» **YOUR GOAL**: Find each line containing the string "Blender" and return it.

[Dataset items]

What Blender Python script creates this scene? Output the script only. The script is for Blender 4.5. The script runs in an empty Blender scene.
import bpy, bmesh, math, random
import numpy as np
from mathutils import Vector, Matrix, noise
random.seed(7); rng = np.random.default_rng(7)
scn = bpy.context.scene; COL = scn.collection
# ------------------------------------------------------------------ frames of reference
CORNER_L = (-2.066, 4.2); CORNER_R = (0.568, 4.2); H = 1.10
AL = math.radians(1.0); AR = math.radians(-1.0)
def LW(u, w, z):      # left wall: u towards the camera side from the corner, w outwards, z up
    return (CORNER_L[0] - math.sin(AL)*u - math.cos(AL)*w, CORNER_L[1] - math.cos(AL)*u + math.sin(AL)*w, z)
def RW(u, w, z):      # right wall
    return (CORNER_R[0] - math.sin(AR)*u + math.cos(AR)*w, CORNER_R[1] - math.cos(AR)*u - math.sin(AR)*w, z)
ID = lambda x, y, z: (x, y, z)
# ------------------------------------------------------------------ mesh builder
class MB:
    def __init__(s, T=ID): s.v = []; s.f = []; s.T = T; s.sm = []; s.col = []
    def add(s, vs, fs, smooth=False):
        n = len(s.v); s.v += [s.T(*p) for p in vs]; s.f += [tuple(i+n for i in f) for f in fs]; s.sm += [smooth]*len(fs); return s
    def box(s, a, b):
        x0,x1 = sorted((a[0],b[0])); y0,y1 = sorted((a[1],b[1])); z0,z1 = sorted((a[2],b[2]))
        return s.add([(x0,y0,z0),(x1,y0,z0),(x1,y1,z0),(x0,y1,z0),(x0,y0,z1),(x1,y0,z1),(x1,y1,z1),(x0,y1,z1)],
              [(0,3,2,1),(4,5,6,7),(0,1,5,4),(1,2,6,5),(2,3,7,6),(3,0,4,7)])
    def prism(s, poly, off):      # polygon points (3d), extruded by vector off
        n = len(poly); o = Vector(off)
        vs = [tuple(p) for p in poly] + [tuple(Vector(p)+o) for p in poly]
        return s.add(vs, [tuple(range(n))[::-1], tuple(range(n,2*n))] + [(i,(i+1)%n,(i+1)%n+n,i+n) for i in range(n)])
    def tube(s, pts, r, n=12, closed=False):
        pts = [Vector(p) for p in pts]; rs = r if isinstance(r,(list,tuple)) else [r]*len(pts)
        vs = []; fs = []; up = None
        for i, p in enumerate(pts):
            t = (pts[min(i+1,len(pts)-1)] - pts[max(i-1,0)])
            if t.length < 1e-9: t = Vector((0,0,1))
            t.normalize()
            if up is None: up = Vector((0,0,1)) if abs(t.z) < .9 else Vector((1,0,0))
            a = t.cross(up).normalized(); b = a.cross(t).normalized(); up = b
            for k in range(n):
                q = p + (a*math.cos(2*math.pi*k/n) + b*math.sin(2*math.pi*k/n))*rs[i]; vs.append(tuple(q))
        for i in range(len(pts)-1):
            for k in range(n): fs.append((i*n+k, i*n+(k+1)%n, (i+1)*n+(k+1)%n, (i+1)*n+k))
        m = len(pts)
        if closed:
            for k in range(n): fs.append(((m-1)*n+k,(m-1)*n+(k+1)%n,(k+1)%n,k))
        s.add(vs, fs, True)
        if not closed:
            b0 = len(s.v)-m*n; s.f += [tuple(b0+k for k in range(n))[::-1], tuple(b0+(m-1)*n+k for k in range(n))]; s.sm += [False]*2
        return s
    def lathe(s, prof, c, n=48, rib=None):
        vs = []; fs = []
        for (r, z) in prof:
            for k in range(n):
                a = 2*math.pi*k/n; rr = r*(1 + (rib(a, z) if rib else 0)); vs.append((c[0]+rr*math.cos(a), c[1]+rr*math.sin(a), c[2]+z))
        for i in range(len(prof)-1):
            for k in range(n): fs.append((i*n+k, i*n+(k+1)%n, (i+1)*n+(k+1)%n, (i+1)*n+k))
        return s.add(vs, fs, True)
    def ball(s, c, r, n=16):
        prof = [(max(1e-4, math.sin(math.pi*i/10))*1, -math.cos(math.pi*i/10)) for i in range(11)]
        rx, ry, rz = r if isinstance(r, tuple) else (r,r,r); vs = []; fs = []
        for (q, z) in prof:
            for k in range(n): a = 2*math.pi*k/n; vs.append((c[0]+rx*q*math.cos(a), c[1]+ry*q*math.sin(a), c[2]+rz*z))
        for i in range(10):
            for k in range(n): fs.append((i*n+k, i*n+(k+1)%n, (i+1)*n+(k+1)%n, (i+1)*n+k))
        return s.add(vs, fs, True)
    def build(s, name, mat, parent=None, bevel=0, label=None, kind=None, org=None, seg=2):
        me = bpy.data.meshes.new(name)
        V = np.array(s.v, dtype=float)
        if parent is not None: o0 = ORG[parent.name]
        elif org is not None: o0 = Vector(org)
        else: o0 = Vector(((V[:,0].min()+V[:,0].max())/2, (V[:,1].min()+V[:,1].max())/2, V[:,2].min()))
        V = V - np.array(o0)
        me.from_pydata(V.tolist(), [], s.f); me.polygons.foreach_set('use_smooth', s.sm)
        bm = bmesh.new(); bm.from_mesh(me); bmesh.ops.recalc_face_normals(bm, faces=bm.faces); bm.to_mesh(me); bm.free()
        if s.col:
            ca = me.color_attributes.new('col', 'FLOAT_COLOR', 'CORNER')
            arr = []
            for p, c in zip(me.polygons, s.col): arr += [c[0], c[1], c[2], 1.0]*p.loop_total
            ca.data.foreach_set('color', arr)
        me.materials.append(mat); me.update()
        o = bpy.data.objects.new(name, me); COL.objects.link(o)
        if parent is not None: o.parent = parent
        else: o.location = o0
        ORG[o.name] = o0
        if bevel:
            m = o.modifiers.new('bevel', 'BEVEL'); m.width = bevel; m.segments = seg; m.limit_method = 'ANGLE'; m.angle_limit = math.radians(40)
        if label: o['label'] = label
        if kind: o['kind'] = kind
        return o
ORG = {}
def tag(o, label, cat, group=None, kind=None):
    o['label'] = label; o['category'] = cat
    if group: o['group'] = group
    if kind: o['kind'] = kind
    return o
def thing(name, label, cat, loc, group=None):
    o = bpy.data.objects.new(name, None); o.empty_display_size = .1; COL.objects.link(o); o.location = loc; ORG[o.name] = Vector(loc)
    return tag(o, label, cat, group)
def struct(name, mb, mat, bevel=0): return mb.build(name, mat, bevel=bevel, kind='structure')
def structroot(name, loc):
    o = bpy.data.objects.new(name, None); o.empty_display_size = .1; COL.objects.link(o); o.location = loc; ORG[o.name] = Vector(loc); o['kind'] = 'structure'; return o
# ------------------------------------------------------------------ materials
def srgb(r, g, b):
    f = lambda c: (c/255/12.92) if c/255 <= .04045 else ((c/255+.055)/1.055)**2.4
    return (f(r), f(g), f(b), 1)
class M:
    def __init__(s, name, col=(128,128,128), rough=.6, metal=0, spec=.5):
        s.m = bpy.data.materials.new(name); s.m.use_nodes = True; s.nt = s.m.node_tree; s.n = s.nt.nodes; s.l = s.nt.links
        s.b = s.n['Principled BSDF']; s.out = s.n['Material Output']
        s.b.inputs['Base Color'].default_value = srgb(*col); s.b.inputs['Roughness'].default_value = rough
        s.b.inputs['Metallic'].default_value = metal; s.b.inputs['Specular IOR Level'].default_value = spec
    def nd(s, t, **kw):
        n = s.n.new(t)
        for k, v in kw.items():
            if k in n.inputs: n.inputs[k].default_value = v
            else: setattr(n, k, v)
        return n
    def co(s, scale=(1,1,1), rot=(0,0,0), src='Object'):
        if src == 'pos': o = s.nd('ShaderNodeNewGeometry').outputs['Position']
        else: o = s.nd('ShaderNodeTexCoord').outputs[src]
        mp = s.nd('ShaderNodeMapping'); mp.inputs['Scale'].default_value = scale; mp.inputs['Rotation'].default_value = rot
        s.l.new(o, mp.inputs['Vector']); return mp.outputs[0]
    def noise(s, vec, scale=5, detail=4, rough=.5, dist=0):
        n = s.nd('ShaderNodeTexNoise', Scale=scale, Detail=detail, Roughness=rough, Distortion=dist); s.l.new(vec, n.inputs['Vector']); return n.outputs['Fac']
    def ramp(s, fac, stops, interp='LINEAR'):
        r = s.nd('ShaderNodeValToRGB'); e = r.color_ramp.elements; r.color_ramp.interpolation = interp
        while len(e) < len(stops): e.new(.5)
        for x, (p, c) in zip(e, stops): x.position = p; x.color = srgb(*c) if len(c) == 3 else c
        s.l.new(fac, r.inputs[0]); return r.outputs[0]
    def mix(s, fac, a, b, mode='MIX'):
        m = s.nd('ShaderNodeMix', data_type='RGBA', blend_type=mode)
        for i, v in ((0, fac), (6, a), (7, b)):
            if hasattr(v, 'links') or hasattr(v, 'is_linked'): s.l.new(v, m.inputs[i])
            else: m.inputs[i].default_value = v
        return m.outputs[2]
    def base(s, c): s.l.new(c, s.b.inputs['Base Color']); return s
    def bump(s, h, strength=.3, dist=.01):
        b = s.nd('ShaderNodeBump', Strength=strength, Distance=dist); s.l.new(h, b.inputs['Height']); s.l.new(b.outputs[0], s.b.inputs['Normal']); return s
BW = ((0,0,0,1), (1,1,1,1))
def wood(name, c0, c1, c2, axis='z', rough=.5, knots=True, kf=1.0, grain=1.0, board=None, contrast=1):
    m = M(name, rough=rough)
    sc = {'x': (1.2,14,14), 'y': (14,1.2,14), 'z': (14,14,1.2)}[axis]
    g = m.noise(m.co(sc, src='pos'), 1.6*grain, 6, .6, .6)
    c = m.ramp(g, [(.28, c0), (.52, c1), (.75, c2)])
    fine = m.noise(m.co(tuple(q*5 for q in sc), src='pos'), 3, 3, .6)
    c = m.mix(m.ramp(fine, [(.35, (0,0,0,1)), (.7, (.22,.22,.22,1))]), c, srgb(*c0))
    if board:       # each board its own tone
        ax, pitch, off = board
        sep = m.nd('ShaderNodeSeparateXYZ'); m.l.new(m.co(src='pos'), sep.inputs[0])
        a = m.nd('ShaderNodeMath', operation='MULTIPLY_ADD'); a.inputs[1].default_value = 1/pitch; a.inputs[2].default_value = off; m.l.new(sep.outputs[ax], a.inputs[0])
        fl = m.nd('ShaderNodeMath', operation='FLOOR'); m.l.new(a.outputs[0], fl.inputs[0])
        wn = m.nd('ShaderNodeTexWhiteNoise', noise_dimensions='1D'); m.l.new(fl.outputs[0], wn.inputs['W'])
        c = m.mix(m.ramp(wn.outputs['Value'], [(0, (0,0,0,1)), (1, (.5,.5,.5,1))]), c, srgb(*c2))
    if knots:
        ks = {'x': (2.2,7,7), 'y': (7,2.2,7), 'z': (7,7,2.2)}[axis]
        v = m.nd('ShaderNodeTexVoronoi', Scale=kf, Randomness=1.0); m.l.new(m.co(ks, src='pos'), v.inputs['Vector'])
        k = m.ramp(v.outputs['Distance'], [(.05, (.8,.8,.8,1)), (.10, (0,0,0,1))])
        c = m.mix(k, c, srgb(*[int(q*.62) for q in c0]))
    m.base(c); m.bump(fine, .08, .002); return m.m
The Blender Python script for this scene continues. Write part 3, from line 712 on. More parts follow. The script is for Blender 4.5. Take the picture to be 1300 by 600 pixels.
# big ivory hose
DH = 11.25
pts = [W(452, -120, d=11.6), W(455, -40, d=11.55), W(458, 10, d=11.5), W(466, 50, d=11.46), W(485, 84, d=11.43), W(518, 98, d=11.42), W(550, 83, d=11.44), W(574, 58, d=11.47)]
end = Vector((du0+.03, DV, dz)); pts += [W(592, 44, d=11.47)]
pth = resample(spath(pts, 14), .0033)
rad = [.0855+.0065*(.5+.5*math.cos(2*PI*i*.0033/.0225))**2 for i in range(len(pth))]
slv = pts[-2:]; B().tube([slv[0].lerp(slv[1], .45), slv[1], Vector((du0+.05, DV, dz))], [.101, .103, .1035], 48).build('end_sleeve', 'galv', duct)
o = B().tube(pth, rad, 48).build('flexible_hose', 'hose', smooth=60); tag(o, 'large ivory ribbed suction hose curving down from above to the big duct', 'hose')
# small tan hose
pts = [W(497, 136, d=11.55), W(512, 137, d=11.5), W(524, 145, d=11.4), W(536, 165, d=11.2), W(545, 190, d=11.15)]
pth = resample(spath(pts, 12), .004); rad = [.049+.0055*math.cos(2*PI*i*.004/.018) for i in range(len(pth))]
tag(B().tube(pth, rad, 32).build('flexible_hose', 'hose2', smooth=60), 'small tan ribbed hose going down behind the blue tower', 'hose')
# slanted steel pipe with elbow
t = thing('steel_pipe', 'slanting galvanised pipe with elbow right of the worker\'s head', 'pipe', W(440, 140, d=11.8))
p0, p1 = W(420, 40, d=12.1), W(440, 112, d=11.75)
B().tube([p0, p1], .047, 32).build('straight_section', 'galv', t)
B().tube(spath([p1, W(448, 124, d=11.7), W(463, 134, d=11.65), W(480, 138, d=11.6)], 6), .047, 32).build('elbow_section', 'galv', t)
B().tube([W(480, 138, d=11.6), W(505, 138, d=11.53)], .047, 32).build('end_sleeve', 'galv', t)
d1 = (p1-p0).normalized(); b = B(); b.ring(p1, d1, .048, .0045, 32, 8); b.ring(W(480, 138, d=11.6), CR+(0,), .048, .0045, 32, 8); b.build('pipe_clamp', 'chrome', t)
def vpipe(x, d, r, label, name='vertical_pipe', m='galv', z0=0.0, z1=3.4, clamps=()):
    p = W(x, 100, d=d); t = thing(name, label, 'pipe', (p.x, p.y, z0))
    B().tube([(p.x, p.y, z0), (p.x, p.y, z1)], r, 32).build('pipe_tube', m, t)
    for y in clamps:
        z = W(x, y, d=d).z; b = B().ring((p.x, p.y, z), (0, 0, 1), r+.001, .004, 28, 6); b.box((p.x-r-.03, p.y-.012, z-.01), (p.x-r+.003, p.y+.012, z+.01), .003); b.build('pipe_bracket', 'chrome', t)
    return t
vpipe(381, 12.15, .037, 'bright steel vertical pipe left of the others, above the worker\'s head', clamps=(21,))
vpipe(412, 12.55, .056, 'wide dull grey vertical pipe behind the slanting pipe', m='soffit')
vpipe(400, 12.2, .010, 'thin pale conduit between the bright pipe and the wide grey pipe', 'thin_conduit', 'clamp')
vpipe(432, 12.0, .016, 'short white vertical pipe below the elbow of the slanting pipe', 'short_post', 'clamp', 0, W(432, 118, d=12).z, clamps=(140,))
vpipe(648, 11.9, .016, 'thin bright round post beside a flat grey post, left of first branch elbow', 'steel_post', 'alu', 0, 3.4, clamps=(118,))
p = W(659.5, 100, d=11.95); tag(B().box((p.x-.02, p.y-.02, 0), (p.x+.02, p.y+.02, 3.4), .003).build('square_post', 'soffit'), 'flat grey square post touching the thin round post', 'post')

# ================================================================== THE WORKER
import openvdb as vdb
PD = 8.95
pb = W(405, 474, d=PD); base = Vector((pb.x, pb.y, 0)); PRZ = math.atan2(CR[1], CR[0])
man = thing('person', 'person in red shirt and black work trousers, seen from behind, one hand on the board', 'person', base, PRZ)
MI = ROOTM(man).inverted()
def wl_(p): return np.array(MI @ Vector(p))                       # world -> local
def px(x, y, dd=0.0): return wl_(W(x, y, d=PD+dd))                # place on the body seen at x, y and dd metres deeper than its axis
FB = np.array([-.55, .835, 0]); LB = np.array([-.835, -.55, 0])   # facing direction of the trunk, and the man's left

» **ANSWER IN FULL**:
What Blender Python script creates this scene? Output the script only. The script is for Blender 4.5. The script runs in an empty Blender scene.
The Blender Python script for this scene continues. Write part 3, from line 712 on. More parts follow. The script is for Blender 4.5. Take the picture to be 1300 by 600 pixels.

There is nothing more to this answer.